H. R. Barraud, Louise Jopling, carbon print, National Portrait Gallery, NPG Ax8712
H. R. Barraud, Louise Jopling, carbon print, National Portrait Gallery, NPG Ax8712

Louise Jane Jopling (née Goode, later Rowe) recorded the sitting later, remembering that, after breakfast in Whistler's London studio, she 'stood for two hours without a rest in which time he had painted a life-sized full-length of me. I wonder where that portrait sketch vanished to.' 5

J. E. Millais, Portrait of Mrs Louise Jopling,National Portrait Gallery.
J. E. Millais, Portrait of Mrs Louise Jopling,National Portrait Gallery.

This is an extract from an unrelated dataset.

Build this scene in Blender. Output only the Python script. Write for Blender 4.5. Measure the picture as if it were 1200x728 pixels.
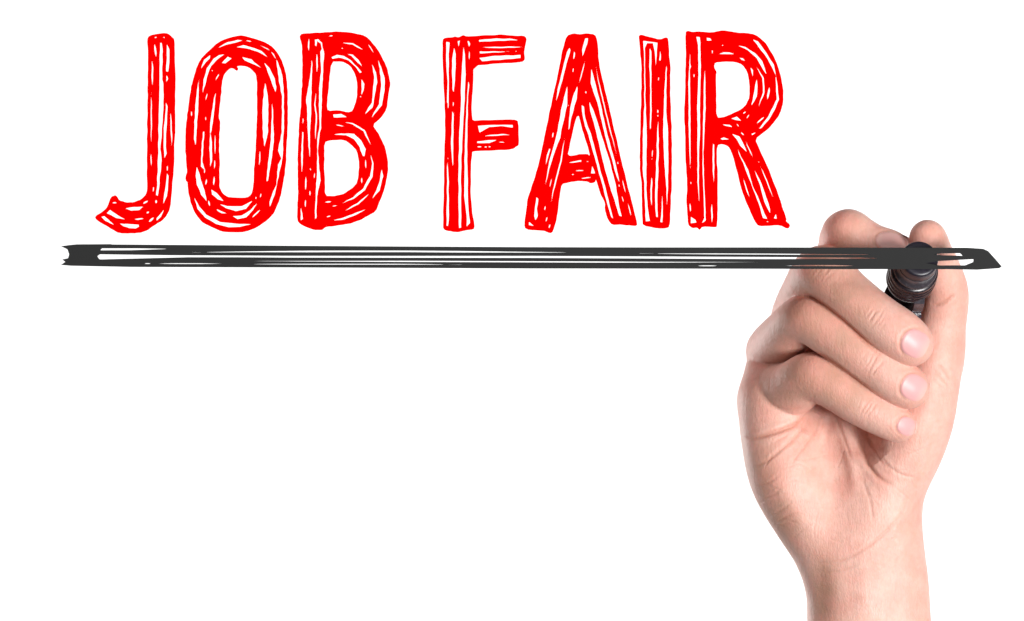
import bpy, math, random
import numpy as np
from mathutils import Vector
from mathutils.bvhtree import BVHTree

random.seed(3)
rng = np.random.default_rng(5)
SC = bpy.context.scene
COL = SC.collection
for o in list(bpy.data.objects):
    bpy.data.objects.remove(o, do_unlink=True)

# ------------------------------------------------------------------ camera
S = 0.0004            # metres for one photograph pixel on the writing plane (y = 0)
D = 3000.0            # camera distance in the same pixels
CU, CV = 600.0, 364.0

def world(u, v, z):
    """A point of the place: (u, v) where it is seen, z how far behind the writing plane."""
    f = (D + z) / D
    return ((u - CU) * f * S, z * S, (CV - v) * f * S)

cam = bpy.data.cameras.new('camera')
cam.lens = 90.0
cam.sensor_width = 36.0
cam.clip_start = 0.01
cam.clip_end = 50.0
cam_o = bpy.data.objects.new('camera', cam)
cam_o.location = (0, -D * S, 0)
cam_o.rotation_euler = (math.radians(90), 0, 0)
COL.objects.link(cam_o)
SC.camera = cam_o

# ------------------------------------------------------------------ world, lamps, exposure
w = bpy.data.worlds.new('World')
SC.world = w
w.use_nodes = True
bg = w.node_tree.nodes['Background']
bg.inputs['Color'].default_value = (1, 1, 1, 1)
bg.inputs['Strength'].default_value = 0.08

def lamp(name, loc, target, sx, sy, power, color=(1, 1, 1)):
    l = bpy.data.lights.new(name, 'AREA')
    l.shape = 'RECTANGLE'; l.size = sx; l.size_y = sy
    l.energy = power; l.color = color
    o = bpy.data.objects.new(name, l)
    o.location = loc
    o.rotation_euler = (Vector(target) - Vector(loc)).to_track_quat('-Z', 'Y').to_euler()
    COL.objects.link(o)
    return o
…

John Everett Millais (1829-1896) painted a portrait of Louise Jopling-Rowe in 1879 and exhibited it at the Grosvenor Gallery, London, in 1880 (cat. no. 49). 6 She recollected sitting for Millais:

'I arrived about 10.30, stood until lunchtime, and then had about another hour after. It took [Millais] exactly five days. But then I sat with all the knowledge of a portrait painter. I knew that the better I sat, the sooner the work would be finished, and, also, the better the portrait would be. And so it turned out, for Millais' portrait of me is considered to be the finest woman portrait he ever painted.' 7

Notes:

1: 22 July 1877, Diary, Victoria and Albert Museum.

2: Louise Jopling, diary, 17 February 1878, quoted in de Montfort, Patricia, Louise Jopling: a biographical and cultural study of the modern woman artist in Victorian Britain, Abingdon & New York, 2017, p. 80.

3: James McNeill Whistler, University of Glasgow, Glasgow, 1936 (cat. no. 27).

4: YMSM 1980 [more] (cat. no. 191).

5: Jopling 1925 [more] , p. 71.

6: National Portrait Gallery, London, NPG 6612.